Wednesday, April 1, 2009

Quest 64

Quest 64 has all of the ingredients for a good adventure. In most ways, Quest 64 was bashed for not being revolutionary. But somehow it's acceptable for Final Fantasy 3 (the DS Remake) to merge simple gameplay and basic 3D graphics. In this sense, Quest 64 was very much unintentionally ahead of its time because the quest for ultimate graphics nobly proceeded and consumers did not yet yearn for the video games of old. What I mean is, Quest 64 would be well-accepted today as a budget title.

But history, I think, might be better to Quest 64 because when we look back to 1999 we see the world ready for the new millennium, the past is unacceptable. Simple 3D graphics are a mode of representation that will likely not be repeated, therefore, I think, Quest is something special, something limited. It belongs to a select group of games that we haven't seen repeated in large quantities of high-quality games since the N64.

But it is a pioneer, for which it never received any specific credit. It is one of, if not the first, early examples of a 3D 8-Bit-style JRPG. The gameplay is pure 8-Bit simplicity. Stats that make sense, spells, no weapons, no armor, items, towns. The battles are very dynamics, random encounters happen within the field, no battle screen, but the mobs are not visible before a battle. You fight in an octagon of death, represented by a simple line. Your enemy has a movement octagon, typically fairly small. This movement system is a great analogue SRPG feature (think Warhammer). You have to aim your spells, so battles stay interesting, but it's turn-based, so you have time to think.

You also have a staff, which is stronger based on how much magic you have and how evenly-proportioned your character is. You have complete control with spell progression, and there are 4 spell categories.

Quest 64 doesn't bore you with cut scenes (though it's people talk a lot). You'll fight lots of monsters, and, more importantly, explore lots of areas. The story is developed through dialogue with NPCs. The music always great, every track is enjoyable with some exceptional pieces interspersed. The world changes from night to day, slowly... and that's when you might realize something about Quest 64, after having played through ten hours or so: this game is massive. Environments, castles, towns are pretty large and there is a huge world to explore. Unfortunately you explore it in a linear fashion and rarely return more than one town behind you, but the result is that you are constantly exploring new territory.

I'd go so far as to say that Quest 64 feels like a combination of an 8-Bit RPG and a massive 3D adventure like Oblivion or World of Warcraft. That, and one of the coolest final dungeons in video games.

The brilliance of Quest 64 is that while most video games take place in an "environment," others games almost create a complete world. Quest 64 is one of those games. The texture mapping and polygon count might be low, but that allowed the designers to make Quest 64 an expansive and memorable adventure.

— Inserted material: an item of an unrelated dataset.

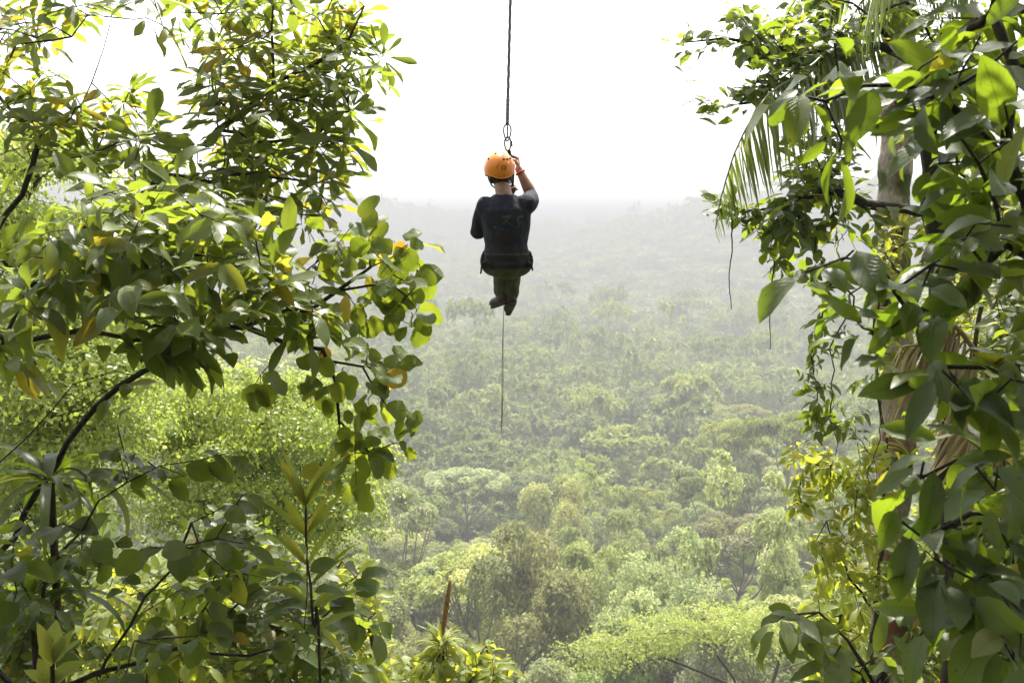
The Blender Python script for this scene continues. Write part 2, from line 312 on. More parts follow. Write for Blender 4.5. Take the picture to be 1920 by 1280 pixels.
# ------------------------------------------------------------------ leaves
SHAPES = {  # half width along the blade, t from 0 (base) to 1 (tip)
    'elliptic': ([0, .12, .3, .5, .7, .88, 1], [0.03, .55, .92, 1, .8, .38, .0]),
    'obovate': ([0, .15, .35, .55, .72, .88, 1], [0.04, .3, .62, .9, 1, .68, .0]),
    'round': ([0, .06, .2, .45, .7, .9, 1], [0.2, .75, .98, 1, .9, .52, .0]),
    'lance': ([0, .1, .25, .45, .7, .9, 1], [0.05, .6, 1, .95, .6, .22, .0]),
    'strip': ([0, .1, .3, .6, .85, 1], [.35, .9, 1, .85, .45, .0]),
    'kite': ([0, .5, 1], [.05, 1, .0]),
}
class Leaves:
    def __init__(s): s.v, s.f, s.uv, s.r, s.n = [], [], [], [], 0
    def add(s, rng, pos, dirv, up, length, shape='elliptic', ratio=.22, fold=.25, droop=.5, ripple=.1, rows=None, pet=0.0, rnd=None):
        """ratio: half width / length; fold: V angle along the midrib; droop: bend along the blade; pet: stalk length / blade length"""
        n = len(pos)
        if n == 0: return
        ts, ws = SHAPES[shape]
        t = np.array(ts) if rows is None else np.linspace(0, 1, rows)
        w = np.interp(t, ts, ws)
        if pet > 0: t = np.concatenate([[-pet, -.001], t]); w = np.concatenate([[.02, .02], w])
        K = len(t)
        X = nrm(dirv); Z = up - X * np.sum(up * X, -1, keepdims=True); Z = nrm(Z); Y = np.cross(Z, X)
        L_ = np.broadcast_to(np.asarray(length, float), (n,))
        dr = droop * (0.5 + rng.random(n)) + rng.normal(0, .08, n)
        dr = np.where(np.abs(dr) < .02, .02, dr)
        a = dr[:, None] * (t + pet)[None]
        cx = np.sin(a) / dr[:, None] * L_[:, None]; cz = -(1 - np.cos(a)) / dr[:, None] * L_[:, None]
        tx, tz = np.cos(a), -np.sin(a)          # tangent; local normal = (sin a, 0, cos a)
        hw = w[None] * L_[:, None] * ratio * (.68 + .58 * rng.random(n))[:, None]
        fo = fold * (.4 + 1.2 * rng.random(n))[:, None]
        ph = rng.random((n, 1)) * 6.28
        ripple = ripple * (.5 + 2.2 * rng.random((n, 1)))
        rip = ripple * hw * np.sin(t[None] * 9 + ph)
        rip2 = ripple * hw * np.sin(t[None] * 8 + ph + 2)
        vs = []
        for side, rp in ((-1, rip), (0, 0 * rip), (1, rip2)):
            y = side * hw * np.cos(fo); h = abs(side) * hw * np.sin(fo) + rp
            lx = cx + h * np.sin(a); lz = cz + h * np.cos(a)
            vs.append(pos[:, None] + lx[..., None] * X[:, None] + y[..., None] * Y[:, None] + lz[..., None] * Z[:, None])
        V = np.stack(vs, 2)                       # n,K,3,3
        base = np.arange(n)[:, None, None] * (K * 3)
        rr = np.arange(K - 1)[None, :, None] * 3; cc = np.arange(2)[None, None]
        q = np.stack([base + rr + cc, base + rr + 3 + cc, base + rr + 4 + cc, base + rr + 1 + cc], -1).reshape(-1, 4)[:, ::-1]
        uvu = np.array([0, .5, 1.]); uv = np.stack(np.broadcast_arrays(uvu[None, :], np.clip(t, 0, 1)[:, None]), -1)
        s.v.append(V.reshape(-1, 3)); s.f.append(q + s.n); s.n += n * K * 3
        s.uv.append(np.tile(uv.reshape(-1, 2), (n, 1)))
        rn = rng.random(n) if rnd is None else np.broadcast_to(rnd, (n,))
        s.r.append(np.repeat(rn, K * 3))
    def obj(s, name, mat, parent=None, offset=None):
        return mesh_obj(name, np.concatenate(s.v), np.concatenate(s.f), mat, parent, uv=np.concatenate(s.uv), attrs={'rnd': np.concatenate(s.r)}, offset=offset)

# ------------------------------------------------------------------ branching plants
class Skeleton:
    def __init__(s, base, rng):
        s.p = [np.asarray(base, float)]; s.par = [-1]; s.rng = rng
    def limb(s, pts, step=.12, jit=.012, start=None):
        pts = np.asarray(pts, float)
        P0 = np.array(s.p)
        k = len(s.p) - 1 if start == 'last' else int(np.argmin(np.linalg.norm(P0 - pts[0], axis=1)))
        pts = np.concatenate([P0[k][None], pts])
        # catmull-rom
        q = np.concatenate([[2 * pts[0] - pts[1]], pts, [2 * pts[-1] - pts[-2]]])
        cur = k
        for a in range(1, len(q) - 2):
            L_ = np.linalg.norm(q[a + 1] - q[a])
            n = max(1, int(L_ / step))
            if L_ < 1e-4: continue
            for b in range(1, n + 1):
                t = b / n
                c = .5 * (2 * q[a] + (q[a + 1] - q[a - 1]) * t + (2 * q[a - 1] - 5 * q[a] + 4 * q[a + 1] - q[a + 2]) * t * t + (3 * q[a] - q[a - 1] - 3 * q[a + 1] + q[a + 2]) * t ** 3)
                s.p.append(c + s.rng.normal(0, jit, 3)); s.par.append(cur); cur = len(s.p) - 1
    def grow(s, att, step=.12, curl=.18, maxd=None):
        """join every attractor to the nearest node so far, nearest first; returns the tip node of each"""
        att = np.asarray(att, float)
        P0 = np.array(s.p)
        d = np.min(np.linalg.norm(att[:, None] - P0[None], axis=2), axis=1)
        tips = []
        for i in np.argsort(d):
            P0 = np.array(s.p); a = att[i]
            dd = np.linalg.norm(P0 - a, axis=1)
            dd[0] += .3
            k = int(np.argmin(dd)); D = dd[k]
            if maxd and D > maxd: continue
            n = max(1, int(D / step)); cur = k
            bend = s.rng.normal(0, curl * D * .5, 3); bend[2] += curl * D * .35
            for b in range(1, n + 1):
                t = b / n
                s.p.append(P0[k] + (a - P0[k]) * t + bend * 4 * t * (1 - t) * .5 * (1 if b < n else 0)); s.par.append(cur); cur = len(s.p) - 1
            tips.append(cur)
        return tips
    def tip_dirs(s, tips):
        P0 = np.array(s.p); par = np.array(s.par)
        a = par[tips]; b = np.where(par[a] >= 0, par[a], a)
        return nrm(P0[tips] - P0[b] + 1e-6)
    def tubes(s, mb, r0, r_tip, sides=6):
        n = len(s.p); par = s.par; P0 = np.array(s.p)
        ch = [[] for _ in range(n)]
        for i in range(1, n): ch[par[i]].append(i)
        cnt = np.zeros(n)
        for i in range(n - 1, -1, -1):
            if not ch[i]: cnt[i] = 1
            if i: cnt[par[i]] += cnt[i]
        e = math.log(r0 / r_tip) / math.log(max(cnt[0], 2))
        rad = r_tip * cnt ** e
        stack = [(0, None)]
        while stack:
            st, pr = stack.pop()
            chain = [st] if pr is None else [pr, st]
            cur = st
            while ch[cur]:
                c = max(ch[cur], key=lambda q: cnt[q])
                for o in ch[cur]:
                    if o != c: stack.append((o, cur))
                chain.append(c); cur = c
            rr = rad[chain].copy()
            if pr is not None: rr[0] = rr[1]
            mb.tube(P0[chain], rr, sides if rr.max() > .012 else 4)
        return rad

def ell(rng, spec, holes=()):
    """points inside ellipses given in photo pixels with a depth range: (cx, cy, rx, ry, d0, d1, n)"""
    o = []
    for cx, cy_, rx, ry, d0, d1, n in spec:
        got = 0; tries = 0
        while got < n and tries < n * 30:
            tries += 1
            a, b = rng.uniform(-1, 1, 2)
            if a * a + b * b > 1: continue
            x, y = cx + a * rx, cy_ + b * ry
            if any(((x - h[0]) / h[2]) ** 2 + ((y - h[1]) / h[3]) ** 2 < 1 for h in holes): continue
            o.append(P(x, y, rng.uniform(d0, d1))); got += 1
    return np.array(o)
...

Protip: if you move the joystick to the left or right (in town, in an open area) Brian should run in a circle. Unplug the controller, and Brian should continue to run in a circle. Now, while you wait several hours let's talk about how the game raises your agility. By running. Eventually you'll have 255 Agility and your movement octagon will be larger than the battlefield. No enemy can touch you, and you'll never miss with your staff.

Screenshots are from the European version. Long story. The games are basically identical aside from a few changes (Brian's name and his cloak color, for example), this article refers to the American version, but I thought people familiar with the NA version might like to see what our friends in Europe played at 50 fps.







7 comments:

Benjamin Fennell said...

I never actually got to play this one. I'm hoping it'll hit the Virtual Console in time. (Along with Harvest Moon 64 and Ogre Battle 64, as so to complete the RPG library on there.)

8bitcity said...

It uses the controller pack to save, so, to my knowledge, it won't be released on the VC (unless they did that and I didn't notice).

Colin said...

Man i always wanted to play this game when i was a kid, i had a 64 but for some reason i never got around to buying it. seems like i missed out.

Benjamin Fennell said...

Ah, a shame. I've got one of those packs, at least, so maybe I'll just track down a copy of the original cart sometime then. Though considering what they did with Pokemon Snap, you'd think N64 game code could be touched up a bit to make controller pack save games work on the VC.

Del_Duio said...

The only N64 RPGs I had that were worth playing were Ogre Battle & Aidyn Chronicles (but Ogre Battle >>>>>>>>> Aidyn Chronicles).

And no, OoT is not an RPG :)

Anonymous said...

cool review. i've had a copy of this lying around. will give it a try at some point.

Anonymous said...

Anybody got a scan of the Prima strategy guide for this game? I've been looking for it for ages.